Dataset extract:
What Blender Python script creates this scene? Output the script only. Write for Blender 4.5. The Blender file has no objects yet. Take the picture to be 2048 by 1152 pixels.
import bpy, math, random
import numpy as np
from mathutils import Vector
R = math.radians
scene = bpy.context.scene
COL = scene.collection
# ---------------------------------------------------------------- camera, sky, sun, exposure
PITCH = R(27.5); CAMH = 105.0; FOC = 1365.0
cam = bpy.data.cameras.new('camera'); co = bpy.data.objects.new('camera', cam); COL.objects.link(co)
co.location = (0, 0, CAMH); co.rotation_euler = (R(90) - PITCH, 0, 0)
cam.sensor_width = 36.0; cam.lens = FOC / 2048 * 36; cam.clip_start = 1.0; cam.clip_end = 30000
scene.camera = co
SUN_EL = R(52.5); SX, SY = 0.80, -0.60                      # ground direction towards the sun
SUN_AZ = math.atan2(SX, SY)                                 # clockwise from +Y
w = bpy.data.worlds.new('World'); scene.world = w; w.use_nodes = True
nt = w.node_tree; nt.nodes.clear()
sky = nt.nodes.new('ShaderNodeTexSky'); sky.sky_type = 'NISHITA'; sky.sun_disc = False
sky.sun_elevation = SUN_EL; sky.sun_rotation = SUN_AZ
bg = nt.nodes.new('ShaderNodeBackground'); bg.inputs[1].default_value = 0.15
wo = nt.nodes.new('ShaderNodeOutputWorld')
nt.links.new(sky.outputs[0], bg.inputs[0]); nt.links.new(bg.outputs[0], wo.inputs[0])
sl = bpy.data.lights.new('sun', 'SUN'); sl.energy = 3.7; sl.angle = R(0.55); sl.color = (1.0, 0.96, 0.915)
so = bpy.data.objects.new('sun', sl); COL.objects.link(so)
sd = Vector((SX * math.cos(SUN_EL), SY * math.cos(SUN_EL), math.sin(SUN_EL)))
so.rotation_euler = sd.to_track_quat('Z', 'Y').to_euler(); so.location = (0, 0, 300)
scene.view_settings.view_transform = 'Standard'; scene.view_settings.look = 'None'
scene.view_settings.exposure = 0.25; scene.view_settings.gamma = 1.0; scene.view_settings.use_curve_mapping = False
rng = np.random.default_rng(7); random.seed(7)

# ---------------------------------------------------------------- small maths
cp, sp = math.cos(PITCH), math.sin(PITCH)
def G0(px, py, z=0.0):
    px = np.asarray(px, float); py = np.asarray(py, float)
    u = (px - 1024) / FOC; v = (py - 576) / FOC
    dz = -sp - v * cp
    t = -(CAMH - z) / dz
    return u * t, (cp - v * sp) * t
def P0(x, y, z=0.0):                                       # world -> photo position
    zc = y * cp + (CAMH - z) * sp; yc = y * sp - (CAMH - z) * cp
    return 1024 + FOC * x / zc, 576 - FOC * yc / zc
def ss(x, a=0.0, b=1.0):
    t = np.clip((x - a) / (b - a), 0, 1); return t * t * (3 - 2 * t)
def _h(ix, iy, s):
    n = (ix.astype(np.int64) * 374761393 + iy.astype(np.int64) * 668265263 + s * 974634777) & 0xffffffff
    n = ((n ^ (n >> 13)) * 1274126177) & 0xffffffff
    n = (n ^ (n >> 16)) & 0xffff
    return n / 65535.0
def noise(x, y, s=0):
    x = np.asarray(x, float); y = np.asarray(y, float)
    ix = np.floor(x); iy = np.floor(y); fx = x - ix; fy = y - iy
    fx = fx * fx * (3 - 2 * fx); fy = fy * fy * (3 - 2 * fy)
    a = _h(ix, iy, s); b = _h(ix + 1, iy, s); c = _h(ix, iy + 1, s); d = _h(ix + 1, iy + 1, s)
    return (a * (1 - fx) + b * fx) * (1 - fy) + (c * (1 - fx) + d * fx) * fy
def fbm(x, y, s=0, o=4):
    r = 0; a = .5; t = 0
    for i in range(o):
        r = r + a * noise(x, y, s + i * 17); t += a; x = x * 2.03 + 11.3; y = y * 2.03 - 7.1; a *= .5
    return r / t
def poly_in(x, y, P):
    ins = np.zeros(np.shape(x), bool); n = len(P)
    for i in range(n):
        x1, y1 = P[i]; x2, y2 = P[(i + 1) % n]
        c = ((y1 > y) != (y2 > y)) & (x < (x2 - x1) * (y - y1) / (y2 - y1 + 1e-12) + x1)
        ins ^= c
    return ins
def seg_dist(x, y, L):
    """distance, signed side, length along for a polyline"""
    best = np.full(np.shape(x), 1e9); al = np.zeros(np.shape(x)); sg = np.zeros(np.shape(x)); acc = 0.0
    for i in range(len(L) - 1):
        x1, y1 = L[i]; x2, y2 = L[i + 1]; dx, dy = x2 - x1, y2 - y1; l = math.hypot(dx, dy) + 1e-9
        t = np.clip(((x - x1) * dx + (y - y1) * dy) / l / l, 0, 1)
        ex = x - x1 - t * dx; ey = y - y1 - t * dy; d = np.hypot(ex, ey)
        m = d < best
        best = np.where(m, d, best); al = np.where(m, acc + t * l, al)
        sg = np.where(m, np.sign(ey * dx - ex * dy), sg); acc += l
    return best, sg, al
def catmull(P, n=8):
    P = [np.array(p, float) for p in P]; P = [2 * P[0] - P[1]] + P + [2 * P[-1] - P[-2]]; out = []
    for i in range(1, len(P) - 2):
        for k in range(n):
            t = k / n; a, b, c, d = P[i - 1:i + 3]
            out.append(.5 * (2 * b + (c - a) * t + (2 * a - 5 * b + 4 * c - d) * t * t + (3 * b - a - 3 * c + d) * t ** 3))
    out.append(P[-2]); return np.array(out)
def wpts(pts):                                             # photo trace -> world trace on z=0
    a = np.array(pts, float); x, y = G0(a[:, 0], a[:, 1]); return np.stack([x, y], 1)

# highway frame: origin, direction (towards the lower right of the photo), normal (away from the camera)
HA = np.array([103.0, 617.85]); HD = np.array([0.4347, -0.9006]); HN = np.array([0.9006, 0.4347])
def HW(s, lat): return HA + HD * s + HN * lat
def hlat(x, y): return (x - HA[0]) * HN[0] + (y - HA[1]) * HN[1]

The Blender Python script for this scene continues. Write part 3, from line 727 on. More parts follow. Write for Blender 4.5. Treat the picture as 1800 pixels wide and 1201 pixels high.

Exercise: Determine how many lines contain the word "Python" and reply with that number alone.

Result for this exercise: 2